Raw data ->
• • • •

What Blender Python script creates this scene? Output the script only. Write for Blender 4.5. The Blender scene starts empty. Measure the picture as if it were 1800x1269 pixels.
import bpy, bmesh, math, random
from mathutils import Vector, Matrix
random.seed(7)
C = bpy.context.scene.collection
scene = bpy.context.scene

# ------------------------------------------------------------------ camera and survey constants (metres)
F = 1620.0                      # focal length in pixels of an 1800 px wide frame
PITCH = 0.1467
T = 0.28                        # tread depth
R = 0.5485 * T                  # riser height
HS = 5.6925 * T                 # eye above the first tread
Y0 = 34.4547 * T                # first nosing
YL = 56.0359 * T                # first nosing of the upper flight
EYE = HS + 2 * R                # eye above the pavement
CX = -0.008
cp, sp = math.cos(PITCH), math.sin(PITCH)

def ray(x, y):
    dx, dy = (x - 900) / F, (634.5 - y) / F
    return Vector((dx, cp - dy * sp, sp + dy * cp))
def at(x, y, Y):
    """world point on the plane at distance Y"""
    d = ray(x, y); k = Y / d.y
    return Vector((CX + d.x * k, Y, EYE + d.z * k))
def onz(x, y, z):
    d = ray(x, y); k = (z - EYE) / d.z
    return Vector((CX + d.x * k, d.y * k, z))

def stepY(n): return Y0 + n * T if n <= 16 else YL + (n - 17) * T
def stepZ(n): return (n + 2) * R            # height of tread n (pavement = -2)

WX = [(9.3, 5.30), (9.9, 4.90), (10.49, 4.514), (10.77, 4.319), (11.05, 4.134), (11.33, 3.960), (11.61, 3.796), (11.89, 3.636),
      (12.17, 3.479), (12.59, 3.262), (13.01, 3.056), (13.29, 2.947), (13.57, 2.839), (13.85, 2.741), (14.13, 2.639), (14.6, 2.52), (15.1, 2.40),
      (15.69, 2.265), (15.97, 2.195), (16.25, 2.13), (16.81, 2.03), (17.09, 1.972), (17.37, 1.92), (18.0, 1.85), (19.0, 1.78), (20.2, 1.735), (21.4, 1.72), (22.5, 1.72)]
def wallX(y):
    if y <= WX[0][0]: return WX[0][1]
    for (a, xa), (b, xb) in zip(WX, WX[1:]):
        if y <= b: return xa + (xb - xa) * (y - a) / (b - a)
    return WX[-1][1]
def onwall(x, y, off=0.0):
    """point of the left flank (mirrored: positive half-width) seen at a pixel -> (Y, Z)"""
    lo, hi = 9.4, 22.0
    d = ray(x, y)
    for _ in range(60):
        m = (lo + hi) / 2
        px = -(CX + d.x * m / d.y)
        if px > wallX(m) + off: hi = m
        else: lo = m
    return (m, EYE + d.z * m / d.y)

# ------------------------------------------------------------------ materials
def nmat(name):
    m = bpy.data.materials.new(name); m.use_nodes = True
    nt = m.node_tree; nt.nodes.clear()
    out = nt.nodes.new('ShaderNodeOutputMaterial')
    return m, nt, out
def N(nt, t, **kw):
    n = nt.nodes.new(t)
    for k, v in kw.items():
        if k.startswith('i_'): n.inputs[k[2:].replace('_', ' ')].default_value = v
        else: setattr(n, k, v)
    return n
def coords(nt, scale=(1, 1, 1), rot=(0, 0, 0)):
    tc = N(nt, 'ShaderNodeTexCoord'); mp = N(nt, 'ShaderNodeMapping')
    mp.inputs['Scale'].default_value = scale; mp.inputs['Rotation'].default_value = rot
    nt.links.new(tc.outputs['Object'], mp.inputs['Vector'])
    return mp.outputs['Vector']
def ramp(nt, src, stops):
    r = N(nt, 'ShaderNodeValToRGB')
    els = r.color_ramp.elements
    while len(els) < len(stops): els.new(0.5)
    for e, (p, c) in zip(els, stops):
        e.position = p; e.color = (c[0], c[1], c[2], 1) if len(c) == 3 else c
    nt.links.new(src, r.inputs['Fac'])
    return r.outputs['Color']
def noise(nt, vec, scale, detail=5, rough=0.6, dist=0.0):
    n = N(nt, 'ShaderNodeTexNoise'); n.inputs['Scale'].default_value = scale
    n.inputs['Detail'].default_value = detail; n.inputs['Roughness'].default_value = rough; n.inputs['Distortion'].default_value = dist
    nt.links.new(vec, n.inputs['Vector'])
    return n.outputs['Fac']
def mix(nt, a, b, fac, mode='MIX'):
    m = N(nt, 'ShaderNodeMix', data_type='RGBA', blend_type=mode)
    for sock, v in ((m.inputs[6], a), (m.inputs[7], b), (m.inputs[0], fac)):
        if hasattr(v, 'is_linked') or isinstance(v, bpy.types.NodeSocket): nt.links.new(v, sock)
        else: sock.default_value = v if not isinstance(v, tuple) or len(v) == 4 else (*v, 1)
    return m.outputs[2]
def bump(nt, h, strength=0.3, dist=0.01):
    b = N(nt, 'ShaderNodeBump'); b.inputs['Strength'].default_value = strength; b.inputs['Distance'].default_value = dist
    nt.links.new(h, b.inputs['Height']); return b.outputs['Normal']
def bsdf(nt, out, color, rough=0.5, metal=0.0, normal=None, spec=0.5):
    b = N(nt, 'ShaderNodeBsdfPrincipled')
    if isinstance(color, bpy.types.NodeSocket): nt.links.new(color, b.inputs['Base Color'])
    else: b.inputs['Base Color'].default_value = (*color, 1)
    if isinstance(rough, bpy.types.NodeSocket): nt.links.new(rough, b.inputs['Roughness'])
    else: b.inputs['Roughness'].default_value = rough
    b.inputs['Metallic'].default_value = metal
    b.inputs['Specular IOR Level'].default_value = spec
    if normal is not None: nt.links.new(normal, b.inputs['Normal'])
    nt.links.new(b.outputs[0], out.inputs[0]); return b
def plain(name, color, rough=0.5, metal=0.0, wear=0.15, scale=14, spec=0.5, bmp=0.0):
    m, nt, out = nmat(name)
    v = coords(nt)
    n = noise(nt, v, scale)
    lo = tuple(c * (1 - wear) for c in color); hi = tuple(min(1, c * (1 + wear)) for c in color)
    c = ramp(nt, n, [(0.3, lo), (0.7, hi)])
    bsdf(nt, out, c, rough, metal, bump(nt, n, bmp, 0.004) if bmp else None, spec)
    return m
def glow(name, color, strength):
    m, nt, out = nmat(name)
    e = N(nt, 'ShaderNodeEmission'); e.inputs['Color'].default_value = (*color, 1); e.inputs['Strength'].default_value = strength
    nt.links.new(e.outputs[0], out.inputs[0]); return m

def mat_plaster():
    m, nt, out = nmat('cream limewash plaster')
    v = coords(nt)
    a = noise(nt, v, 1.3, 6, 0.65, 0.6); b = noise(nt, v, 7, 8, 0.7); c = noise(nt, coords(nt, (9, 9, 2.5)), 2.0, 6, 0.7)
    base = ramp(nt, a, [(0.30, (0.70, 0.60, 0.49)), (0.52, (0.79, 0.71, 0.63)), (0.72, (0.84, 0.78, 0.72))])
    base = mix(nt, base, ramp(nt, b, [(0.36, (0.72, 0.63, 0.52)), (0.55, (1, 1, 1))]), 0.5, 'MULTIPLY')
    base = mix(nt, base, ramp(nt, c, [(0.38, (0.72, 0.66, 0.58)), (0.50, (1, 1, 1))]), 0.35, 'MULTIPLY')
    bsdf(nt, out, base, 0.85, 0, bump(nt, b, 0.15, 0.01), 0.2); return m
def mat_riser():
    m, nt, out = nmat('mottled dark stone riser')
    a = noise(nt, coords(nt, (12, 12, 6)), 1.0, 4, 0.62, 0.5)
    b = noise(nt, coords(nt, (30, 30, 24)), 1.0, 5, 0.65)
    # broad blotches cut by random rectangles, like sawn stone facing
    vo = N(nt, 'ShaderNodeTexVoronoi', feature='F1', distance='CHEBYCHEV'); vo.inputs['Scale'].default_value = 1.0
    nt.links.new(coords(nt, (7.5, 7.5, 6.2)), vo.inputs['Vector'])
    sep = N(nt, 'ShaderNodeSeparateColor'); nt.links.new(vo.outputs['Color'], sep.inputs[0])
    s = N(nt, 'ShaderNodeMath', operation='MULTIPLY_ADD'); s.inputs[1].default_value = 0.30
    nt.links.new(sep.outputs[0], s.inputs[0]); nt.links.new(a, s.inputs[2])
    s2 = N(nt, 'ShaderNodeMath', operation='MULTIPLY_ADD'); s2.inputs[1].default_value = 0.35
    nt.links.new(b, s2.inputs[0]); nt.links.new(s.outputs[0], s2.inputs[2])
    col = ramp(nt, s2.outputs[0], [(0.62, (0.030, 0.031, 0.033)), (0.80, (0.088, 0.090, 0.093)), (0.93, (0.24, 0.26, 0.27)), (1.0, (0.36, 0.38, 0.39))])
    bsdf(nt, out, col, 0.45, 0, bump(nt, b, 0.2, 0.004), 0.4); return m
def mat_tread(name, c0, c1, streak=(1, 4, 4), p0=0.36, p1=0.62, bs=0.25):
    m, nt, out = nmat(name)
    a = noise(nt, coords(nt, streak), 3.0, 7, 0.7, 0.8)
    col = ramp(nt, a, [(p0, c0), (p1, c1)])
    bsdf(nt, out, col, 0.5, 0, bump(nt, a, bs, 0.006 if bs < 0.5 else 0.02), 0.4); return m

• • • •

Exercise ->
Please write out the material word for word from its first line through the line holding "scene = bpy.context.scene", including both, and no line past it.

Task response ->
What Blender Python script creates this scene? Output the script only. Write for Blender 4.5. The Blender scene starts empty. Measure the picture as if it were 1800x1269 pixels.
import bpy, bmesh, math, random
from mathutils import Vector, Matrix
random.seed(7)
C = bpy.context.scene.collection
scene = bpy.context.scene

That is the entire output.